Microsoft is to make use of its financial clout while Wall Street is in turmoil. The Financial Times reports the company plans to buy back another US$40bn (€27.05 billion) of its own stock (having recently completed the purchase of similar sized tranche over several years, according to The Wall Street Journal).

It will also venture into public debt markets for the first time. The new buy-back programme will run until 2013. It is being described by some as the biggest buy-back in history,

Analysts say Microsoft's strategy is to use its cash mountain to prop up its ailing share price, which has fallen almost 30% this year: in particular, share price was affected by the company's unsuccessful attempt to acquire Yahoo.

Nike (US$5 billion) and Hewlett-Packard (another US$8 billion, with US$3 billion remaining from a programme its board authorised last November) have also embarked on big scale share buy-backs.

Buying during the current crisis is considered a smart move because the shares are relatively cheap and it is also seen as proof of a company's confidence in its own business.

The FT's story states that as a first step, Standard & Poor's and Moody's assigned a triple-A credit rating to Microsoft, making it one of only five non-financial institutions to hold the top credit score.

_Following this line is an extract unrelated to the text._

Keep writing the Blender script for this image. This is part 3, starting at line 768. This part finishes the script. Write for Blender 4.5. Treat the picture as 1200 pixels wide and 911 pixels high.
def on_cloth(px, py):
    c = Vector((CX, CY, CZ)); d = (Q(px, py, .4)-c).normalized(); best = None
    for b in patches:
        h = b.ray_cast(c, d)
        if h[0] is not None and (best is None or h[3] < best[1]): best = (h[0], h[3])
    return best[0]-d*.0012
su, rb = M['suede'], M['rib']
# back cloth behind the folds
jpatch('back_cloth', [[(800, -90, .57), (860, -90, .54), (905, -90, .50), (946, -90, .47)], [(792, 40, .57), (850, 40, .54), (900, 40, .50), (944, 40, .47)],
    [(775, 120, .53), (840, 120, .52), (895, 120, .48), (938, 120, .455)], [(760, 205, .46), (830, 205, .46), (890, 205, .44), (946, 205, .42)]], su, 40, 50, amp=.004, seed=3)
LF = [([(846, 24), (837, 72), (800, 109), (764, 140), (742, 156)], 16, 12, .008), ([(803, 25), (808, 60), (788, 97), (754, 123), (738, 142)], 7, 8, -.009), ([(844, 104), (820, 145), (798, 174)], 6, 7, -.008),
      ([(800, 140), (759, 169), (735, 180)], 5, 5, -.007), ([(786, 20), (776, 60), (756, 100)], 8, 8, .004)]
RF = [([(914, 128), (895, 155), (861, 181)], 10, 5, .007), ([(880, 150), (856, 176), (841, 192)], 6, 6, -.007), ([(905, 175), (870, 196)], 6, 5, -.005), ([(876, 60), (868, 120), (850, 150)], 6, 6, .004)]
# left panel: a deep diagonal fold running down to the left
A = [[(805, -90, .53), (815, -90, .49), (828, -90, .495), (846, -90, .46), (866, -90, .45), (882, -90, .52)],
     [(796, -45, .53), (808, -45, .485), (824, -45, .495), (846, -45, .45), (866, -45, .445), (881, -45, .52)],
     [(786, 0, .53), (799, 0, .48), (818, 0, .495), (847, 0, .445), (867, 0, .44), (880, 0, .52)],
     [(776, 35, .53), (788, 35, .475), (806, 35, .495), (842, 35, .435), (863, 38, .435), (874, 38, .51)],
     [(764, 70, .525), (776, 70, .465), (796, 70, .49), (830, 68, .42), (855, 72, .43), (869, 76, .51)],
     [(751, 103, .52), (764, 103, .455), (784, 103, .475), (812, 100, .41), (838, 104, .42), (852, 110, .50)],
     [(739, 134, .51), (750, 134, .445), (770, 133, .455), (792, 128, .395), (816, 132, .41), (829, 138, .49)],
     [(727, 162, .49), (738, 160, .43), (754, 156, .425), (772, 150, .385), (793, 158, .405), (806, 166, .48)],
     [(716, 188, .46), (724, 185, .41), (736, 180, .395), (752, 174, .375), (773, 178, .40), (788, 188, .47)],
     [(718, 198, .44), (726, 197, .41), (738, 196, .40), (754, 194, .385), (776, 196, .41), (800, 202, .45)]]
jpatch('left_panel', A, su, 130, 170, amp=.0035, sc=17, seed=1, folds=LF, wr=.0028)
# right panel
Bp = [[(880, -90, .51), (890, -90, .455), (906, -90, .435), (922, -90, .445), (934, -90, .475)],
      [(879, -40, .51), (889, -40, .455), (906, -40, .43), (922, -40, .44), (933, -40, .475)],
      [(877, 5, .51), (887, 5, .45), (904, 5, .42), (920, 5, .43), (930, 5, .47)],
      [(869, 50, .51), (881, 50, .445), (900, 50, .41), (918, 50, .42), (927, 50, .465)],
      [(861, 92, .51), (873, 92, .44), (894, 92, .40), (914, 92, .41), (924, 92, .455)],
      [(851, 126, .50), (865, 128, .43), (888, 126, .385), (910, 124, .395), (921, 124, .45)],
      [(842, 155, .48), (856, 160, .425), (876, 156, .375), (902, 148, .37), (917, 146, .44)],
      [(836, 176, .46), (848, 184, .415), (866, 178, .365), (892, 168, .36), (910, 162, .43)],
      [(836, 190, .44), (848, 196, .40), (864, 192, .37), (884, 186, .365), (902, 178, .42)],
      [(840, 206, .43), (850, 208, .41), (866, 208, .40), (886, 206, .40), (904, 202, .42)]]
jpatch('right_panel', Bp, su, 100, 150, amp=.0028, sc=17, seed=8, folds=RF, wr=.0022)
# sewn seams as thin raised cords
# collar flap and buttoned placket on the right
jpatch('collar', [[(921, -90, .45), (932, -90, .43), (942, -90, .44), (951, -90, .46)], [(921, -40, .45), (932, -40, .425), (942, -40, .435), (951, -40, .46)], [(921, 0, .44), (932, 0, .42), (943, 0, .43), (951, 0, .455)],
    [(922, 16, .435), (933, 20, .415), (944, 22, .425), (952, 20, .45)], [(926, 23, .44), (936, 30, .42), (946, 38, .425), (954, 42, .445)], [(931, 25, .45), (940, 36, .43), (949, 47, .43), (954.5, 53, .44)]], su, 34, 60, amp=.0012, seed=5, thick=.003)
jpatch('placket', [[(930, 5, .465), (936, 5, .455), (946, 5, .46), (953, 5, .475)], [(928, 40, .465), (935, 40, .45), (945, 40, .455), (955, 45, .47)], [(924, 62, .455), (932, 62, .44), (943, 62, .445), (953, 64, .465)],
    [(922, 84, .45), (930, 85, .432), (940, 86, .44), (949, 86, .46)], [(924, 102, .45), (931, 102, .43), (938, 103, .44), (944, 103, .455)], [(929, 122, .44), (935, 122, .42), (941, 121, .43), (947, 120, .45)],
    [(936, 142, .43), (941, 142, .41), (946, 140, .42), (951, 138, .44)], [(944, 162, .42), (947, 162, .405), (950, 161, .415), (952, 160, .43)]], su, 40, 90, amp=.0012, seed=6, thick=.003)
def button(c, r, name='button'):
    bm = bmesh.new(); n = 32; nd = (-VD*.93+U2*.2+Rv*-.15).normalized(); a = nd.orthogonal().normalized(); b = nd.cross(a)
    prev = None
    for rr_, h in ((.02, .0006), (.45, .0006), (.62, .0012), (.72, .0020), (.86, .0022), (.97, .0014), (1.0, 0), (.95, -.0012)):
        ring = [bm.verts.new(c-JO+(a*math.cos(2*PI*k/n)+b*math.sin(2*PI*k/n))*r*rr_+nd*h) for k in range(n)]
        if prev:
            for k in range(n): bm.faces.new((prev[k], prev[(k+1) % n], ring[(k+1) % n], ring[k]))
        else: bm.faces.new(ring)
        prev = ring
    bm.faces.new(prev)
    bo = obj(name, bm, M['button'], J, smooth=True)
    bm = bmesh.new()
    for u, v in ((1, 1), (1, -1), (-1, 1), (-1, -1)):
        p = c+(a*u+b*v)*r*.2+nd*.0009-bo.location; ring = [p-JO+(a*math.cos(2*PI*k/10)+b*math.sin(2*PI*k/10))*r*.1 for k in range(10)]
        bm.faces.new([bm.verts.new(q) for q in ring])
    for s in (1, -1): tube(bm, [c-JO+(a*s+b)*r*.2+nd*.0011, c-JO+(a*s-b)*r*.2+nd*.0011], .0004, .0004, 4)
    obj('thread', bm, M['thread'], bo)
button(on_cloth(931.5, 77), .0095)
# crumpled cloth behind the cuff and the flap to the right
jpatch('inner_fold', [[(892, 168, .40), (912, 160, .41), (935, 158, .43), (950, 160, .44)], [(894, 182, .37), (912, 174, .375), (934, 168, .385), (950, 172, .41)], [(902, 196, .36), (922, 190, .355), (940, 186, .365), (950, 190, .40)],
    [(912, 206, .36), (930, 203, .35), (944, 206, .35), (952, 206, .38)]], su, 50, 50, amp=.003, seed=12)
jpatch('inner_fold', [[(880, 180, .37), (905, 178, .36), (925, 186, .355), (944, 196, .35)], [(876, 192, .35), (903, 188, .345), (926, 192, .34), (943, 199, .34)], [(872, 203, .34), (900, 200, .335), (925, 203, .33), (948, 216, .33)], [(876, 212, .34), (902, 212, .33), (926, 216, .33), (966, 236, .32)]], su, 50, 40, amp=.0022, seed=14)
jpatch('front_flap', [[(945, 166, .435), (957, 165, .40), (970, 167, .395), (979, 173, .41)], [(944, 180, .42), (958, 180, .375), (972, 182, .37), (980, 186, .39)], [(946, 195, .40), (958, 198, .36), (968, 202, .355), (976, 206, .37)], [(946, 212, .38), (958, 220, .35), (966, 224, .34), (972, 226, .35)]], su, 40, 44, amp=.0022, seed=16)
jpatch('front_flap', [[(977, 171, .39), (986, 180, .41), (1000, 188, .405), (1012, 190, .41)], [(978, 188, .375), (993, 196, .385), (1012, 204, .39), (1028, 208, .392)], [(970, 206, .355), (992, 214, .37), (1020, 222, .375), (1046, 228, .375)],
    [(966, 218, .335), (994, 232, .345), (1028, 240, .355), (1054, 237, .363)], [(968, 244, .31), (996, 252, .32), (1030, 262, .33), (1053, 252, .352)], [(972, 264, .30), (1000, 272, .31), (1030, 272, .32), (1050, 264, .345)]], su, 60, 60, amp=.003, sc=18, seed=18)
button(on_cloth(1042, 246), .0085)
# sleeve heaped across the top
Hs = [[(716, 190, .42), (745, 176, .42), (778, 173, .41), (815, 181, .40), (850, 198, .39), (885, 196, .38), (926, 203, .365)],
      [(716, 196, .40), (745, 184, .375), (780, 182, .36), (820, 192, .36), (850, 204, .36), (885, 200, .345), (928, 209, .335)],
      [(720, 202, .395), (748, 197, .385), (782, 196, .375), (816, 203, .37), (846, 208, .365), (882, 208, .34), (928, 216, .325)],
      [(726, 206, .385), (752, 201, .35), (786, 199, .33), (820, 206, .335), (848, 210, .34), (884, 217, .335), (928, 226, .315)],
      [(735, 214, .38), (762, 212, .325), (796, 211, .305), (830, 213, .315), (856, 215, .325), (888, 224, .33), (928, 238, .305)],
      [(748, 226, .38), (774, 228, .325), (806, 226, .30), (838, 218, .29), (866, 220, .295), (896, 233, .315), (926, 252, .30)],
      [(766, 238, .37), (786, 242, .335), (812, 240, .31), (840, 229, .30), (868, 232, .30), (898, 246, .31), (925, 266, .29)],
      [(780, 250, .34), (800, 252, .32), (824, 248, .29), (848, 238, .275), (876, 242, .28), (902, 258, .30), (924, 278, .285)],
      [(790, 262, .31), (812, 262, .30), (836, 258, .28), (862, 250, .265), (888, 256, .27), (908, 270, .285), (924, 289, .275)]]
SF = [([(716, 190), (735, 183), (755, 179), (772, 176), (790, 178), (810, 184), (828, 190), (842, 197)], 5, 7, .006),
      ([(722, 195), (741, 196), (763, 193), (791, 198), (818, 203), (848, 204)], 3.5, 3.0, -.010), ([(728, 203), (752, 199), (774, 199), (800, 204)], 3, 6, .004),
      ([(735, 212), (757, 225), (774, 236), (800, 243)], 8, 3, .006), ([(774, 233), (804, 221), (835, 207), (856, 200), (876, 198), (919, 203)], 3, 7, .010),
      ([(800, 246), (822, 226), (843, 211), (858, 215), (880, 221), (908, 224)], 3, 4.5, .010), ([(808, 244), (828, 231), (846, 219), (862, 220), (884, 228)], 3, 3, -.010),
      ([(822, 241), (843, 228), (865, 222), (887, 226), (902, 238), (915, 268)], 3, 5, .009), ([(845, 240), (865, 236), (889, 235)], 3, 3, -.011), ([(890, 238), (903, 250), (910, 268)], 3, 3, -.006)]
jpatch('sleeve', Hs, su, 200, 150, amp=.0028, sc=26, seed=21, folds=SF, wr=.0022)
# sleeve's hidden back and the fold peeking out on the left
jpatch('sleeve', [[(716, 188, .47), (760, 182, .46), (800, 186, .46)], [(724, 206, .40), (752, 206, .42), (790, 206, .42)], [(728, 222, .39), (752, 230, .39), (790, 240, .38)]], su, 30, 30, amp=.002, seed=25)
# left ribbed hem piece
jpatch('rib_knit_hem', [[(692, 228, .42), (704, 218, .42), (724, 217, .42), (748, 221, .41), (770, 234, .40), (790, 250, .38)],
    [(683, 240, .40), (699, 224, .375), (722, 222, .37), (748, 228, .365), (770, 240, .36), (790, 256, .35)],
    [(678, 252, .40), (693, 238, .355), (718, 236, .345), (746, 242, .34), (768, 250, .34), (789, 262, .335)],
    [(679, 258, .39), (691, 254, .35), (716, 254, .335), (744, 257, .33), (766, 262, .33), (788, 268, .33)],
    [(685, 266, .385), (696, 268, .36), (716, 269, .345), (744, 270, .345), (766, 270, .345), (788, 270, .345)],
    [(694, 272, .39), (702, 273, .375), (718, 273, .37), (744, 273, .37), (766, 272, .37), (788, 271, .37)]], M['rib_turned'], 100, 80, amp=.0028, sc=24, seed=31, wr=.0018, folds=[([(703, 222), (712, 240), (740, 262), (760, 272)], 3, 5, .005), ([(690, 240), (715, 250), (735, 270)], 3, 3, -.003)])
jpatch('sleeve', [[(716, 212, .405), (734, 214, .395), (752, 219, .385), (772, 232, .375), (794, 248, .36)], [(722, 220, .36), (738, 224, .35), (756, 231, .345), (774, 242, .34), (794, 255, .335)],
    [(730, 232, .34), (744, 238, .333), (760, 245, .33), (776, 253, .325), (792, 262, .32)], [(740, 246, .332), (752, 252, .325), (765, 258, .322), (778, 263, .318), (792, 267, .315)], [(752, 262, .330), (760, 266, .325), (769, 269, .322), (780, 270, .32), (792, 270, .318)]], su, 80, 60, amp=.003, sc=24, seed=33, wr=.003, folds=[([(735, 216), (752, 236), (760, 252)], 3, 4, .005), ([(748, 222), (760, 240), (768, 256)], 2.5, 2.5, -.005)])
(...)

The report also explained that Microsoft's plan to borrow on the capital markets, although it generates free cash flow each year of more than US$14 billion (€9.467 billion) after capital spending and dividend payments, is the latest step in a gradual overhaul of its financial strategy.

Or as the Wall Street Journal's report puts it, "The company's board has also authorized debt financings of up to US$6 billion. As part of this authorization, Microsoft has established a US$2 billion commercial paper program. The company plans to use the proceeds for general corporate purposes, including buybacks and financing for working capital."

In the past, Microsoft has been criticised for being overly conservative in its financial dealings.